A final farewell from where it all began
- Wits University
Wits will host Johnny Clegg’s final performance in 2018 in a revival of the 1971 Free People’s Concert.
World-renowned musician Johnny Clegg will return to his alma mater next year for a final farewell concert at Wits University where his celebrated career kicked off nearly 50 years ago.
Talks between Wits and the legendary musician are at an advanced stage and it is envisioned that the performance next year will revive the non-racial Free People’s Concert held for the first time at Wits in 1971.
Clegg, then a first year student in Social Anthropology, and his music partner, Sipho Mchunu, were part of the line-up of this folk festival, reminiscent of the 1960s Woodstock counterculture. A platform for interracial bands and audiences, the Free People’s Concert showed what a non-racial, free South African could look like, and also celebrated the country’s rich local musical offering and talent.
“Sipho and I performed at the Free People’s Concert circa 1971. Our Zulu dancing team also performed there. At one level it was an exuberant and innocent event, as artists spoke and performed from stage. At another level it was a unique event, in that many of the singer/songwriters who performed there also challenged the status quo and were given a unifying platform at a time when the national cultural environment emphasised separation and exclusion,” Clegg recalls in the latest edition of Wits Review, Wits' award-winning alumni magazine.
Read more about the Free People’s Concert in the latest edition of the Wits Review available online now. More details of the 2018 penultimate concert will be announced in due course.

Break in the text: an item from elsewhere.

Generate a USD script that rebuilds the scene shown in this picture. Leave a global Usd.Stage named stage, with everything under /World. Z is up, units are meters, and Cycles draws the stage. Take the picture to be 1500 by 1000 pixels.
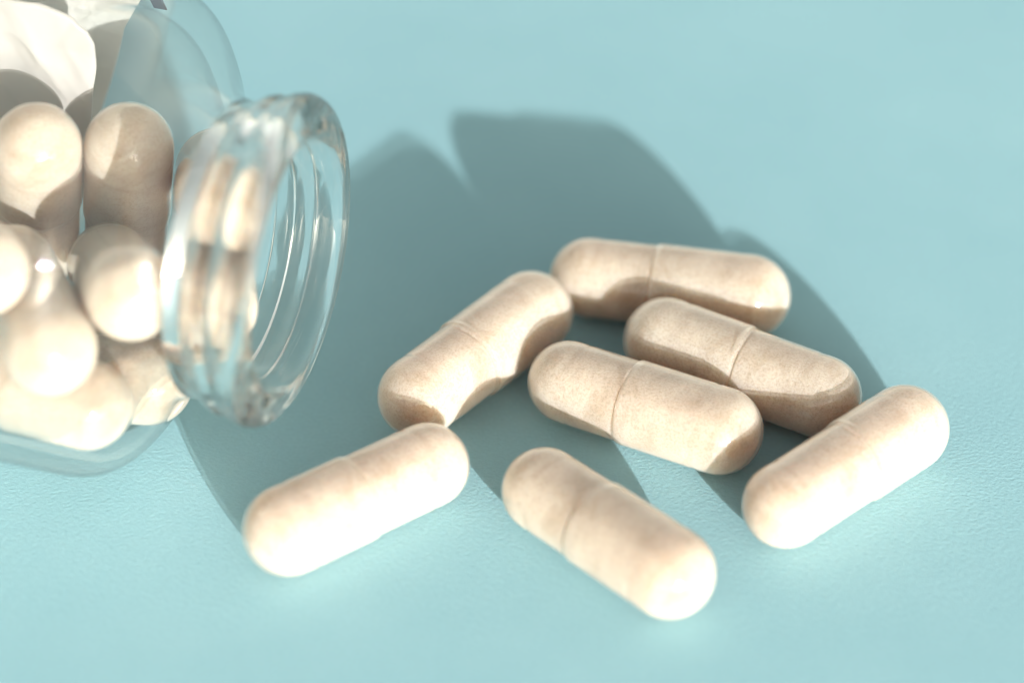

Clegg is currently touring the world with his Final Journey World Tour that represents the peak of a career that has combined near matchless music success with sustained - and significant - social, political and cultural impact.
His recorded output as part of the music groups Juluka and Savuka, and as a solo artist has earned him millions of record sales, countless awards and nominations (including a Grammy nomination) and multiple international releases. He pioneered the combination of Western and African musical styles, which revolutionised South African music.
Clegg’s immense contributions go beyond the music. After earning his BA and BA Hons (1977) at Wits, Clegg joined the Social Anthropology Department and pursued an academic career for four years, lecturing at Wits and the University of Natal, and writing several seminal scholarly papers on Zulu music and dance.
He became a major force in independent music production finding and sponsoring new local talent. He frequently supported Wits Anthropology through guest seminars and solo performances at student benefit events.
Clegg’s life and productions illustrate the multiculturalism and social integration envisaged in the South African Constitution and in 2007 Wits conferred on him its highest honour, the degree of Doctor of Music honoris causa.